* Start *
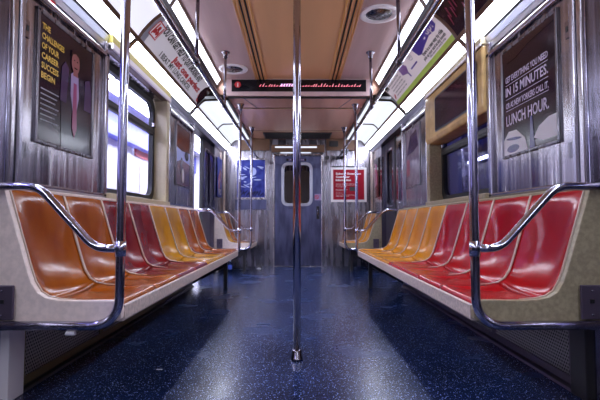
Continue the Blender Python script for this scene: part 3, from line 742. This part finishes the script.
for S, n in ((-1, 10), (1, 12)):
    bm = bmesh.new()
    for y in (1.86, 5.16): box(bm, S*1.236, S*1.30, y-.012, y+.014, 0, 1.93)
    for y in (.55, 6.50): box(bm, S*1.236, S*1.30, y-.014, y+.012, 0, 1.93)
    struct('trim_%d' % n, bm, M['chrome'])
    bm = bmesh.new()
    for a, b in ((.55, 1.86), (5.16, 6.5)): box(bm, S*1.235, S*1.36, a, b, 1.90, 1.94); box(bm, S*1.30, S*1.40, a, b, 0, .012)
    struct('trim_%d' % (n+1), bm, M['black'])
for y in (1.885, ):
    for S in (-1, 1): struct('trim_%d' % (15+S), B(S*1.225, S*1.25, 1.862, 1.898, 0, 1.93), M['steel'], bevel=.006)

# ------------------------------------------------------------------ end wall: door, lintel, posters, equipment
d = obj('door_8', ring(bmesh.new(), rrect(-.40, .40, .012, 1.875, .01, 8), rrect(-.235, .20, 1.07, 1.72, .07, 8), lambda u, v: Vector((u, YB+.01, v)), lambda u, v: Vector((u, YB+.05, v))), M['steel_blue'])
d['kind'] = 'structure'
obj('window_frame', ring(bmesh.new(), rrect(-.285, .25, 1.02, 1.77, .11, 8), rrect(-.235, .20, 1.07, 1.72, .07, 8), lambda u, v: Vector((u, YB-.008, v)), lambda u, v: Vector((u, YB+.012, v))), M['smooth'], d, bevel=.003)
obj('pane', B(-.24, .205, YB+.025, YB+.03, 1.065, 1.725), M['glass'], d)
h = obj('handle_plate', B(.315, .365, YB-.004, YB+.012, .80, 1.02), M['black'], d, bevel=.003)
obj('handle', T([(.335, YB-.02, .98), (.335, YB-.03, .95), (.338, YB-.03, .88), (.348, YB-.02, .85)], .008, 10), M['chrome'], h)
o = obj('notice', B(.285, .395, YB+.004, YB+.012, 1.12, 1.23), M['ililac'], d)
m = back_map(YB+.003, .34, 1.175); bm = bmesh.new()
cr = [[(-.02+r*math.cos(a), r*math.sin(a)) for a in [2*PI*k/20 for k in range(20)]] for r in (.035, .026)]
ring(bm, cr[0], cr[1], lambda u, v: m(u, v, .001), lambda u, v: m(u, v, .002)); poly(bm, m, [(-.045, .018), (-.038, .026), (.005, -.018), (-.002, -.026)], .002)
obj('prohibition_mark', bm, M['ired'], o)
bm = bmesh.new(); m = back_map(YB+.009, 0, 1.815); rect(bm, m, -.20, .14, -.018, .022, .0); obj('number_plate', bm, M['blackgloss'], d)
bm = bmesh.new(); text(bm, m, '2138', -.17, -.010, .28, .026, .002); obj('number', bm, M['ililac'], d)
bm = bmesh.new(); m = back_map(YB+.009, -.02, .975); text(bm, m, 'KEEP DOOR SHUT', -.14, 0, .28, .018, .001); obj('lettering', bm, M['iblack'], d)
bm = bmesh.new()
box(bm, -.43, -.395, YB-.02, YB+.06, 0, 1.92); box(bm, .395, .43, YB-.02, YB+.06, 0, 1.92); box(bm, -.43, .43, YB-.02, YB+.06, 1.885, 1.92)
struct('trim_20', bm, M['steel'], bevel=.004)
struct('trim_21', B(-.40, .40, YB-.03, YB, .0, .012), M['steel'])
t = thing('door_lamp', 'slim white light bar above the end door', 'light', (0, YB-.05, 2.0))
obj('housing', B(-.45, .45, YB-.09, YB, 1.935, 2.06), M['brownun'], t, bevel=.004)
obj('lens', B(-.39, .32, YB-.10, YB-.088, 2.005, 2.03), M['lens_wide'], t)
obj('lower_lens', B(-.30, .22, YB-.075, YB-.03, 1.925, 1.936), M['lens_wide'], t)
tag(obj('equipment_box', B(.48, 1.0, YB-.06, YB, 1.97, 2.165), M['brownun'], bevel=.004), 'brown metal cover high on the end wall, right of the door', 'cover')
tag(obj('equipment_box', B(-1.0, -.48, YB-.06, YB, 1.97, 2.165), M['brownun'], bevel=.004), 'brown metal cover high on the end wall, left of the door', 'cover')
t = thing('end_wall_switchgear', 'small black switch box and curved cable high on the end wall, right of the door', 'switch', (.6, YB-.1, 1.9))
obj('box', B(.53, .68, YB-.12, YB-.061, 2.03, 2.12), M['black'], t, bevel=.004)
for x in (.50, .60): obj('socket', T([(x, YB-.001, 1.85), (x, YB-.03, 1.85), (x, YB-.045, 1.85)], .035, 18), M['trim'], t)
obj('cable', T(fillet([(.82, YB-.061, 2.0), (.82, YB-.07, 1.93), (.78, YB-.07, 1.85), (.66, YB-.05, 1.85)], .06), .022, 12), M['black'], t)
obj('clasp', B(.74, .86, YB-.075, YB-.001, 1.955, 1.985), M['chrome'], t)
# left blue poster
t = thing('poster', 'blue poster with white swirls and black scrawl on the end wall, left of the door', 'poster', (-.80, YB-.01, 1.5))
obj('sheet', B(-1.04, -.565, YB-.012, YB-.001, 1.17, 1.81), M['iblue'], t)
obj('frame', ring(bmesh.new(), [(-1.07, 1.14), (-.54, 1.14), (-.54, 1.84), (-1.07, 1.84)], [(-1.04, 1.17), (-.565, 1.17), (-.565, 1.81), (-1.04, 1.81)], lambda u, v: Vector((u, YB-.018, v)), lambda u, v: Vector((u, YB-.001, v))), M['steel'], t)
m = back_map(YB-.013, -1.04, 1.17); rr = random.Random(11)
bm = bmesh.new()
for k in range(16):
    a = rr.uniform(-.6, .9); cu, cv = rr.uniform(.06, .40), rr.uniform(.16, .52); ell(bm, m, cu, cv, rr.uniform(.02, .07), rr.uniform(.006, .014), .001+k*.0002, 12, a)
ell(bm, m, .27, .44, .06, .07, .005, 16); obj('white_swirls', bm, M['ipaleblue'], t)
bm = bmesh.new()
for k in range(14):
    u = .03+k*.03; a = rr.uniform(.6, 1.9); ell(bm, m, u, .06+rr.uniform(-.02, .03), .05, .008, .001+k*.0002, 10, a)
obj('black_scrawl', bm, M['inavy'], t)
tag(obj('advert_strip', B(-1.07, -.54, YB-.010, YB-.001, .965, 1.13), M['steel_blue']), 'pale blue steel strip under the blue poster', 'panel')
tag(obj('ledge', B(-1.2, -.46, YB-.014, YB-.001, .95, .965), M['chrome']), 'thin bright ledge below the blue strip on the end wall', 'ledge')
# right red notice
t = thing('notice', 'red notice with white lettering and frame on the end wall, right of the door', 'notice', (.86, YB-.01, 1.4))
obj('frame', ring(bmesh.new(), [(.56, 1.09), (1.17, 1.09), (1.17, 1.68), (.56, 1.68)], [(.60, 1.13), (1.13, 1.13), (1.13, 1.645), (.60, 1.645)], lambda u, v: Vector((u, YB-.02, v)), lambda u, v: Vector((u, YB-.001, v))), M['iwhite'], t)
obj('sheet', B(.60, 1.13, YB-.012, YB-.001, 1.13, 1.645), mat('notice_red', (.32, .003, .02), 0, .5, spec=.2), t)
obj('top_clip', B(.58, 1.0, YB-.022, YB-.001, 1.69, 1.705), M['black'], t)
m = back_map(YB-.0125, .60, 1.13); bm = bmesh.new()
text(bm, m, 'Subway Extension', .045, .43, .43, .034, .001, .04); text(bm, m, 'Customer', .045, .375, .24, .034, .001, .04); text(bm, m, 'Information', .045, .32, .26, .034, .001, .04)
for k, (v, ww) in enumerate(((.265, .38), (.245, .36), (.215, .2), (.17, .2), (.15, .18), (.11, .12), (.075, .34), (.055, .22))): text(bm, m, 'service changes and notices', .045, v, ww, .011, .001)
obj('white_lettering', bm, M['iwhite'], t)
bm = bmesh.new(); rect(bm, m, .28, .38, .15, .22, .001); obj('dark_picture', bm, M['iblack'], t)

# ------------------------------------------------------------------ litter
t = thing('bottle', 'small blue plastic bottle standing on the floor by the far left bench', 'bottle', (-1.0, 6.52, 0))
obj('body', lathe(bmesh.new(), (-1.0, 6.52, 0), [(.024, 0), (.03, .006), (.031, .05), (.028, .06), (.031, .07), (.031, .12), (.022, .145), (.012, .16), (.012, .17)]), M['bottle'], t)
obj('label', lathe(bmesh.new(), (-1.0, 6.52, 0), [(.0315, .055), (.0325, .058), (.0325, .115), (.0315, .118)]), M['blabel'], t)
obj('cap', lathe(bmesh.new(), (-1.0, 6.52, .168), [(.013, 0), (.0145, .003), (.0145, .016), (.012, .019)]), M['bluecap'], t)
bm = bmesh.new(); bmesh.ops.create_icosphere(bm, subdivisions=3, radius=.028); rr = random.Random(2)
for v in bm.verts: v.co *= rr.uniform(.75, 1.15)
bmesh.ops.scale(bm, vec=(1.2, 1, .7), verts=bm.verts); bmesh.ops.translate(bm, vec=(-.61, 6.9, .02), verts=bm.verts)
tag(obj('paper_scrap', bm, M['paper']), 'crumpled white paper scrap on the floor before the end wall', 'litter')
bm = B(-.72, -.69, 2.28, 2.285, .0, .002)
tag(obj('paper_scrap', bm, M['paper']), 'tiny pale scrap on the dark floor beside the near left bench', 'litter')

# ------------------------------------------------------------------ the station seen through the left side
struct('platform_floor', B(-4.2, -1.43, -6, 17, -.12, -.02), M['concrete'])
bm = B(-4.3, -4.2, -6, 17, -.1, 3.3); box(bm, -4.2, -1.43, 17, 17.1, -.1, 3.3)
struct('station_wall', bm, M['tile'])
struct('station_ceiling', B(-4.3, -1.43, -6, 17, 3.3, 3.4), M['tile'])
tag(obj('station_beam', B(-4.19, -3.95, -6, 17, 2.62, 3.22), M['bluebeam']), 'blue beam running along the station ceiling beyond the left windows', 'beam')
for y in (-3., 0., 3., 6., 9., 12., 15.):
    t = thing('platform_light', 'fluorescent platform light outside the left side, ' + ['behind the camera', 'beside the camera', 'outside the near window', 'outside the far doorway', 'past the end of the car', 'deep along the platform', 'last before the station end wall'][int(y/3+1)], 'light', (-3.2, y, 3.2), 'platform lights outside')
    obj('housing', B(-3.55, -2.85, y-1.45, y+1.45, 3.22, 3.299), M['white'], t)
    obj('lens', B(-3.52, -2.88, y-1.42, y+1.42, 3.205, 3.22), emis('platform_lens', (.78, .80, 1), PLATFORM_GLOW) if y < -2 else bpy.data.materials['platform_lens'], t)
tag(obj('station_sign', B(-4.19, -4.15, 11.2, 12.2, 2.45, 2.85), M['ired'], bevel=.01), 'red sign on the white station wall seen through the left window', 'sign')
tag(obj('station_door', B(-4.19, -4.12, 11.6, 13.1, 0, 2.3), M['white'], bevel=.02), 'white door in the station wall seen through the left window', 'door')
tag(obj('station_cabinet', B(-3.0, -2.7, 9.9, 10.2, -.02, 1.4), M['ipink']), 'pink cabinet standing on the platform beyond the left window', 'cabinet')
# ------------------------------------------------------------------ the tunnel seen through the right side
struct('tunnel_wall', B(4.4, 4.5, -6, 22, -1.2, 3.6), M['tunnel'])
struct('tunnel_floor', B(1.45, 4.4, -6, 22, -1.3, -1.2), M['trim'])
struct('tunnel_ceiling', B(1.45, 4.5, -6, 22, 3.5, 3.6), M['tunnel'])
for y, lab in ((4.6, 'nearest'), (7.3, 'middle'), (10.0, 'farthest')):
    bm = bmesh.new(); box(bm, 2.58, 2.62, y-.09, y+.09, -1.2, 3.5); box(bm, 2.50, 2.70, y-.1, y-.085, -1.2, 3.5); box(bm, 2.50, 2.70, y+.085, y+.1, -1.2, 3.5)
    tag(obj('tunnel_column', bm, M['tunnelcol']), 'pale blue steel column beyond the right window, %s one' % lab, 'column', 'tunnel columns')
for y in (3.2, 6.0, 8.6, 11.5):
    t = thing('tunnel_light', 'bluish tube light in the tunnel on the right, ' + {3.2: 'nearest the camera', 6.0: 'second from the camera', 8.6: 'third from the camera', 11.5: 'farthest'}[y], 'light', (3.6, y, 2.0), 'tunnel lights outside')
    obj('tube', T([(3.6, y-.6, 2.0), (3.6, y, 2.0), (3.6, y+.6, 2.0)], .03, 10), M['tube'], t)
    obj('bracket', B(3.58, 4.4, y-.02, y+.02, 2.03, 2.08), M['trim'], t)
t = thing('tunnel_sign', 'grey sign panel with black letters beyond the right window', 'sign', (3.9, 10.8, 0))
obj('panel', B(3.9, 3.95, 9.6, 12.0, .2, 2.6), M['greywall'], t)
bm = bmesh.new(); m = lambda u, v, w=0: Vector((3.895-w, 10.5-u, 1.55+v)); text(bm, m, 'R.R.', 0, 0, .6, .3, .001, .02); obj('lettering', bm, M['iblack'], t)
# ------------------------------------------------------------------ next car beyond the end door
bm = bmesh.new(); ring(bm, rrect(-1.3, 1.3, 0, 2.45, .02, 6), rrect(-.26, .22, 1.0, 1.72, .07, 6), lambda u, v: Vector((u, 8.3, v)), lambda u, v: Vector((u, 8.34, v)))
struct('next_car_wall', bm, M['steel_dark'])
bm = bmesh.new(); box(bm, -1.3, 1.3, 11.5, 11.6, 0, 2.4); box(bm, -1.3, -1.25, 8.4, 11.5, 0, 2.4); box(bm, 1.25, 1.3, 8.4, 11.5, 0, 2.4); box(bm, -1.3, 1.3, 8.4, 11.5, 2.3, 2.4); box(bm, -1.3, 1.3, 8.4, 11.5, -.05, 0)
struct('next_car_interior', bm, M['beige'])
t = thing('next_car_light', 'dim lamp in the next car seen through the end door', 'light', (0, 9.6, 2.28))
obj('lens', B(-.9, -.7, 8.8, 11, 2.27, 2.295), M['lens_wide'], t)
* End *
▸ **Given exercise**: Of the lines in the material, how many hold the word "from"? Reply with the number only.

▸ **Exercise result**: 2